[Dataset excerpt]

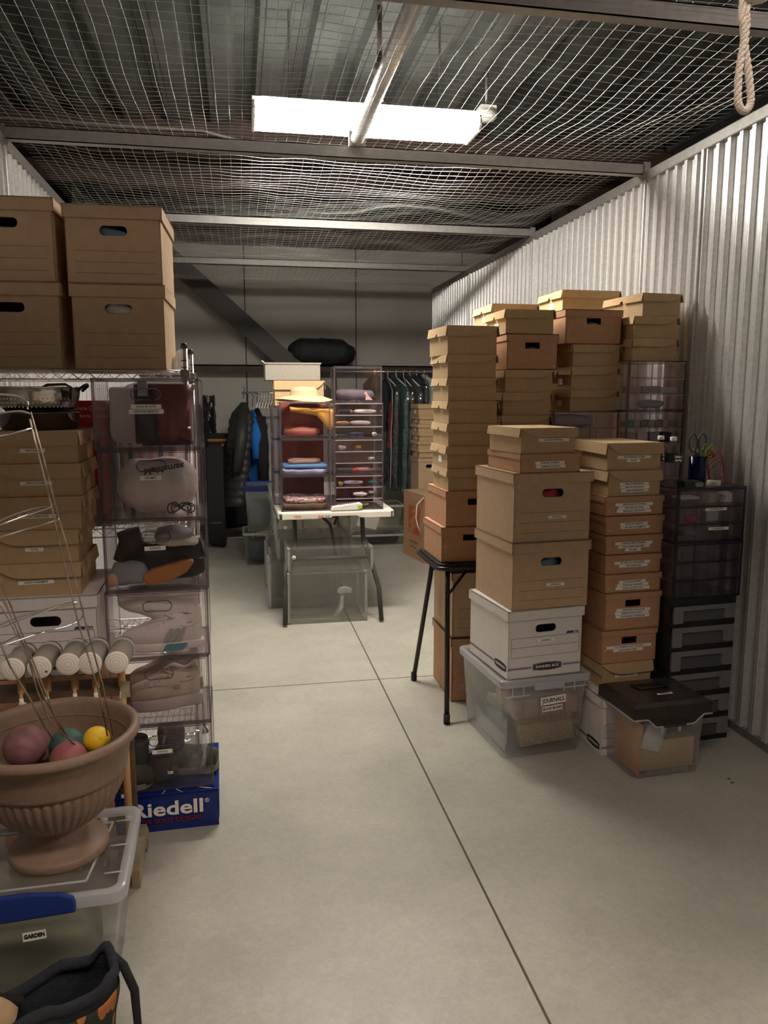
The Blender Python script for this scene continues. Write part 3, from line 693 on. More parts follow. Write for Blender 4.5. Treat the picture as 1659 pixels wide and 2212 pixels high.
# tower C on clear drawers
YC = 3.58
rows = [(1222, 1347, 667), (1238, 1343, 743), (1235, 1339, 791), (1232, 1336, 841)]
zc = P(1232, 888, y=YC).z
MC = measured(rows, YC, 0.0, zc, [.34, .31, .31, .31])
cl = ['riveted reddish box with white contents in its hand hole, topping the third tower', 'kraft shoe box directly under the riveted box of the third tower', 'kraft shoe box with a side label in the middle of the third tower', 'kraft shoe box resting on the clear drawers of the third tower']
for i, m in enumerate(MC):
    if i == 0: t = mk('riveted_box', cl[i], m, 0, group='riveted boxes'); rivet_box(t, m[1], m[2], m[3]-.001, M_KRAFTR, True, contents=M_PAPER)
    else: t = mk('shoe_box', cl[i], m, 0, group='shoe boxes of the third tower'); shoe_box(t, m[1], m[2], m[3]-.001, M_KRAFT, 'R', side_label=i > 1)
# tower D by the wall
YD = 3.50
rows = [(1380, 1471, 632), (1371, 1468, 682), (1367, 1466, 730)]
zd = P(1367, 779, y=YD).z
MD = measured(rows, YD, 0.0, zd, [.34, .31, .31])
dlb = ['kraft shoe box turned at an angle, topping the tower by the corrugated wall', 'middle kraft shoe box of the tower by the corrugated wall', 'kraft shoe box resting on the clear drawers by the corrugated wall']
for i, m in enumerate(MD):
    t = mk('shoe_box', dlb[i], m, (.10 if i == 0 else 0), group='shoe boxes by the corrugated wall'); shoe_box(t, m[1], m[2], m[3]-.001, M_KRAFT, 'R')
# back row
def kraft_carton(t, w, d, h, m=M_KRAFTF):
    MB().box(-w/2, w/2, -d/2, d/2, 0, h).build('body', m, t, bevel=.003); MB().box(-w/2, w/2, -.025, .025, h, h+.0006).build('packing_tape', mat('tan_tape', (.45, .32, .18), .35), t)
YR = 4.02
L = P(1065, 655, y=YR); k = front_right(1143, 658, L, 0)
for q, (xx, ww, zt, lb) in enumerate(((L.x, .26, L.z, 'pale kraft shoe box peeking out behind the second tower'), (P(1217, 625, y=YR).x, .34, P(1217, 625, y=YR).z, 'pale kraft shoe box peeking out behind the third tower'))):
    n_ = 4; hh = (zt-.115)/n_
    for i in range(n_):
        t = thing('carton', 'plain brown carton hidden behind the shoe box towers, %s column, tier %s' % (('left', 'right')[q], ('one', 'two', 'three', 'four')[i]), 'box', (xx+ww/2, YR+.19, i*hh), 0, 'cartons behind the towers'); kraft_carton(t, ww, .34, hh-.001)
    t = thing('shoe_box', lb, 'box', (xx+ww/2, YR+.18, zt-.115), 0); shoe_box(t, ww, .34, .115, M_KRAFTL, 'R', side_label=True)
# file boxes under the side table
for i, (zz, lb) in enumerate(((0, 'lower kraft file box on the floor under the black folding table'), (.333, 'upper kraft file box under the black folding table'))):
    t = thing('file_box', lb, 'box', (1.002+.17, 3.545+.19, zz), 0.0, 'file boxes under the black table'); file_box(t, .34, .38, .331, M_KRAFTF if i else M_KRAFTR)

# ---------------------------------------------------------------- clear stacking drawers
def pull_slot(b, x0, x1, z0, z1, y, r=.0022):
    b.tube([(u, y, v) for u, v in rrect(x0, x1, z0, z1, (z1-z0)/2-.0005, 6)], r, 6, closed=True)
def clear_unit(t, w, d, h, rows=1, lines=None, cm=M_CLR, em=M_CLRE, handle=True, side_slots=False, lip=None):
    """clear case with 1 or more drawers"""
    x0, x1, y0, y1 = -w/2, w/2, -d/2, d/2; e = .0055; lip = lip or (M_LIP_GLINT if em is M_CLRE else em)
    b = MB(); b.box(x0, x0+.003, y0, y1, 0, h); b.box(x1-.003, x1, y0, y1, 0, h); b.box(x0, x1, y0, y1, h-.003, h); b.box(x0, x1, y0, y1, 0, .003); b.box(x0, x1, y1-.003, y1, 0, h)
    b.build('case', cm, t)
    b = MB()
    b.box(x0-.001, x1+.001, y0-.002, y0+.006, h-e, h+.0005); b.box(x0-.001, x1+.001, y0-.002, y0+.006, 0, e); b.box(x0-.001, x0+e, y0-.002, y0+.004, 0, h); b.box(x1-e, x1+.001, y0-.002, y0+.004, 0, h)
    for x in (x0, x1):
        b.box(x-.001, x+.001, y0, y1, h-.005, h+.0005); b.box(x-.001, x+.001, y0, y1, 0, .005); b.box(x-.0015, x+.0015, y1-.005, y1, 0, h)
    b.box(x0, x1, y1-.003, y1+.001, h-.005, h); b.build('case_edge', em, t)
    hr = (h-2*e)/rows
    for k in range(rows):
        z0 = e+k*hr+.001; z1 = e+(k+1)*hr-.002
        g = MB(); g.box(x0+e+.002, x1-e-.002, y0-.003, y0-.0005, z0, z1); g.box(x0+e+.003, x1-e-.003, y0, y1-.01, z0, z0+.002)
        if rows > 1: g.box(x0+e+.003, x0+e+.005, y0, y1-.01, z0, z1-.012); g.box(x1-e-.005, x1-e-.003, y0, y1-.01, z0, z1-.012)
        dr = g.build('drawer', cm, t)
        g = MB(); q = .0022; xa, xb = x0+e+.002, x1-e-.002
        g.box(xa, xb, y0-.005, y0-.002, z1-q, z1); g.box(xa, xb, y0-.005, y0-.002, z0, z0+q); g.box(xa, xa+q, y0-.005, y0-.002, z0, z1); g.box(xb-q, xb, y0-.005, y0-.002, z0, z1)
        g.build('drawer_edge', em, dr)
        if rows > 1: MB().box(xa, xb, y0-.009, y0-.0052, z1-.0045, z1).build('drawer_lip', lip, dr)  # on clear units this strip is the painted edge highlight
        if rows == 1 and handle:
            g = MB(); pull_slot(g, -.047, .047, h*.70, h*.70+.036, y0-.004); g.build('handle', em, dr)
            if lines: sticker(dr, .0, y0-.0045, h*.70-.022, lines, size=.0105, h=.0145)
    return t
# left stack of six
XD0, XD1, YD0, DD = -.466, -.130, 2.645, .34
zs = [.140, .382, .626, .866, 1.108, 1.344, 1.578]
wd = XD1-XD0; cxd = (XD0+XD1)/2
dl_ = [('hiking boots', ['HIKING']), ('beige sneakers', None), ('white running shoes', None), ('riding boots', ['RIDING']), ('white helmet bag', ['HELMET']), ('rain boots', ['RAIN BOOTS', 'WINTER BOOTS'])]
drawers = []
for i in range(6):
    h_ = zs[i+1]-zs[i]-.0015; dx = (.0, -.002, .002, .005, .003, -.002)[i]
    t = thing('stacking_drawer', 'clear stacking drawer holding %s in the left stack' % dl_[i][0], 'drawer', (cxd+dx, YD0+DD/2, zs[i]), math.radians((1.5, 1.5, 1.5, 2, 1.5, .6)[i]), 'clear drawers of the left stack')
    clear_unit(t, wd, DD, h_, 1, dl_[i][1]); drawers.append(t)

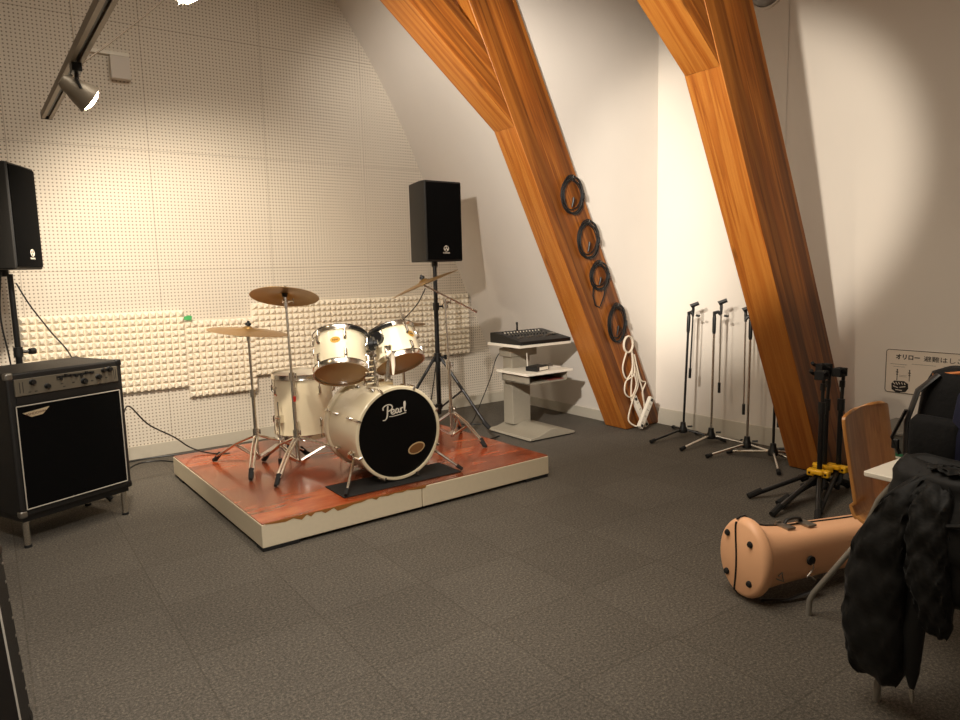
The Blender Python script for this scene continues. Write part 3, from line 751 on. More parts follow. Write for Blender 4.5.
MB().box((.0, -.06, .555), (.50, .42, .020)).build('lower_shelf', CARTW, t, bevel=.003)
b = MB()
b.box((0, -.06, .474), (.42, .36, .008)); b.box((-.206, -.06, .508), (.008, .36, .072)); b.box((.206, -.06, .508), (.008, .36, .072)); b.box((0, .116, .508), (.42, .008, .072))
b.build('drawer_box', CARTG, t)
MB().box((.12, -.10, .481), (.16, .22, .006)).build('red_folder', plain('dull red paper', (120, 50, 40), .7), t)
m = thing('mixing_console', 'black audio mixing console on top shelf of the trolley', 'mixer', (3.785, 4.575, .795))
b = MB(); b.prism([(-.22, 0), (.20, 0), (.20, .085), (.14, .088), (-.22, .030)], lambda y, z: (-.275, y, z), lambda y, z: (.275, y, z)); b.build('body', BLACKP, m, bevel=.005)
sl_ = (.088-.030)/.36
sf = lambda x, y, o=0: (x, y, .030+(y+.22)*sl_+o)
b = MB(); vs = [sf(-.25, -.18, .002), sf(.25, -.18, .002), sf(.25, .12, .002), sf(-.25, .12, .002)]
b.add(vs, [(0, 1, 2, 3)]); fc = b.build('face_panel', plain('dark grey mixer face', (46, 44, 42), .5), m)
for j in range(5):
    for i in range(12):
        x, y = -.22+i*.034, -.04+j*.034; b = MB(); q = sf(x, y, .003); b.cyl(q, (q[0], q[1]-.002, q[2]+.010), .0055, 8); b.build('knob', [BLACKP, STEEL, BLACKP, WHITEP, BLACKP][j], fc)
for i in range(12):
    b = MB(); q = sf(-.22+i*.034, -.12+.012*(i % 3), .009); b.box(q, (.012, .020, .012)); b.build('fader', STEEL, fc)
b = MB(); q = sf(.20, -.05, .004); b.box(q, (.06, .12, .004)); b.build('meter_panel', STEEL, fc)
b = MB(); b.tube([(.0, .17, .085), (.0, .17, .13), (-.006, .165, .155)], [.009, .008, .011], 8); b.build('plug', BLACKP, m)
w_ = thing('wireless_receiver', 'small black receiver box with white front on lower shelf of the trolley', 'receiver', (3.735, 4.42, .565), radians(14))
MB().box((0, 0, .020), (.17, .12, .04)).build('case', BLACKP, w_, bevel=.004)
MB().box((0.01, -.061, .02), (.12, .004, .026)).build('front_plate', WHITEP, w_)
b = MB(); b.cyl((-.07, .05, .03), (-.07, .055, .15), .004, 8); b.build('antenna', WHITEP, w_)
b = MB()
b.prism([(-.1, -.07), (.1, -.07), (.1, .07), (-.1, .07)], lambda x, y: (x, y, 0), lambda x, y: (x, y, .004)); tag(b.build('paper_sheet', plain('white paper', (224, 216, 204), .7), loc=(3.93, 4.52, .5655)), 'white paper sheet lying at right on lower trolley shelf', 'paper')
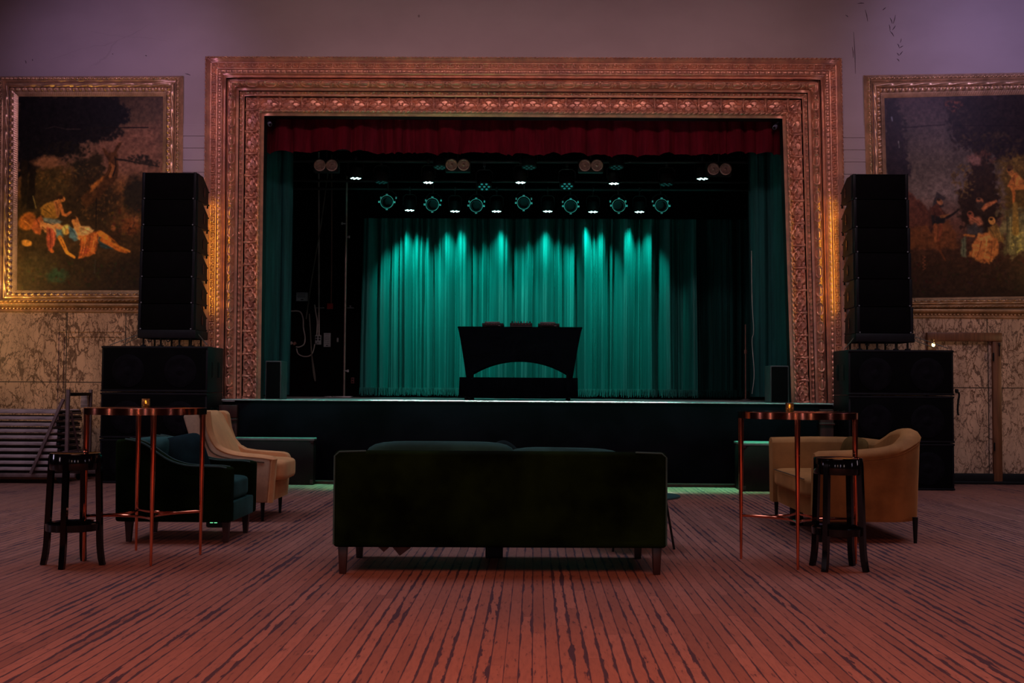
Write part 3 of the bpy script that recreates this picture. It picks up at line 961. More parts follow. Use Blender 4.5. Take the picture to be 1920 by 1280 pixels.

• **Instruction**
Pick out each line containing the string "Python" and copy it.

• **In response**
The Blender Python script for this scene continues. Write part 3, from line 693 on. More parts follow. Write for Blender 4.5. Treat the picture as 1659 pixels wide and 2212 pixels high.
The Blender Python script for this scene continues. Write part 3, from line 751 on. More parts follow. Write for Blender 4.5.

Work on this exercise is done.